5. A enorme vantagem, assegura Petersen, é que esta Metamorfose Agroecológica nem parte do zero. Ela pode apoiar-se em dezenas de milhões de agricultores em carne e osso, e em centenas de iniciativas agroecológicas que se espalham pelo país. Já há, inclusive, exemplos de políticas bem-sucedidas. No plano nacional, por exemplo, o Programa de Aquisição de Alimentos, ou os dispositivos que induziam prefeitos a adquirir de agricultores locais a comida destinada à merenda escolar. Vigoraram nos governos Lula e Dilma – embora, mesmo então, os recursos destinados ao agronegócio pelo Estado fossem incomparavelmente maiores. Foram destruídos numa ação de criminalização coordenada por Sérgio Moro, que Petersen descreve na entrevista.

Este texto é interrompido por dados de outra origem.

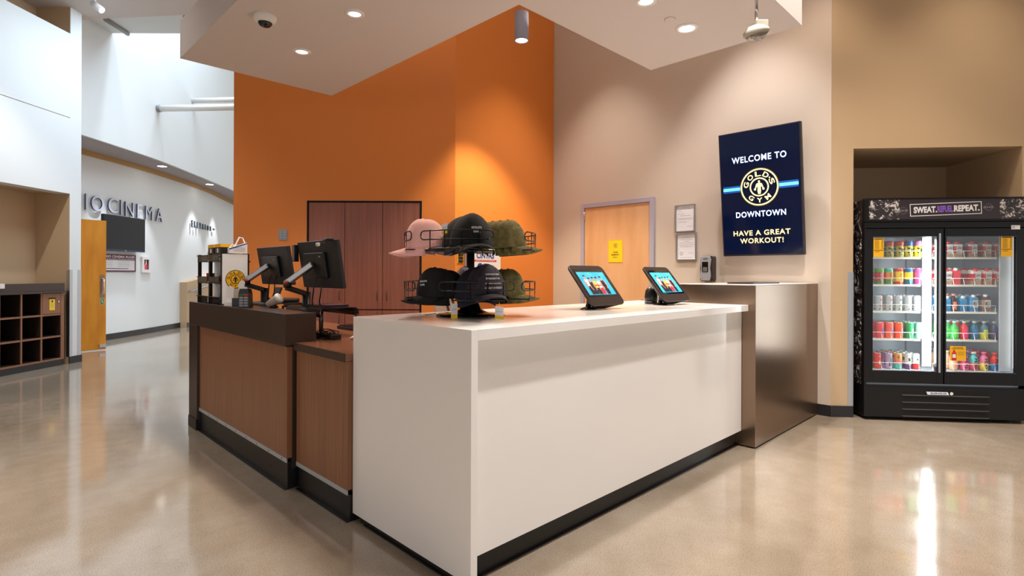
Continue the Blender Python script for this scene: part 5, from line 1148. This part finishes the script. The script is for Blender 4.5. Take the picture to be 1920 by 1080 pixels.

Mas as políticas bem-sucedidas espalham-se pelo território. Uma pesquisa da ANA, durante as eleições municipais de 2020, identificou cerca de 760 iniciativas, em todos os Estados, encapadas por prefeituras e câmaras de vereadores em todo o espectro partidário. Neste caso, há semelhança com o SUS. A defesa dos agricultores é encampada pela população é assumida pelos governantes, que não querem se indispor com o eleitorado. Com base nesta experiência, e a exemplo do que já há na Espanha e está se formando na Argentina, a ANA levanta agora em lançar uma Rede de Municípios Agroecológicos, preparada para difundir e estimular as políticas contra-hegemônicas.

6. Ao longo da entrevista, Petersen frisou várias vezes: a construção de um Brasil Agroecológico não é um passeio: a resistência do agronegócio é e será feroz. Removê-la exigirá um processo politico baseado não em alianças institucionais, mas em mobilização social.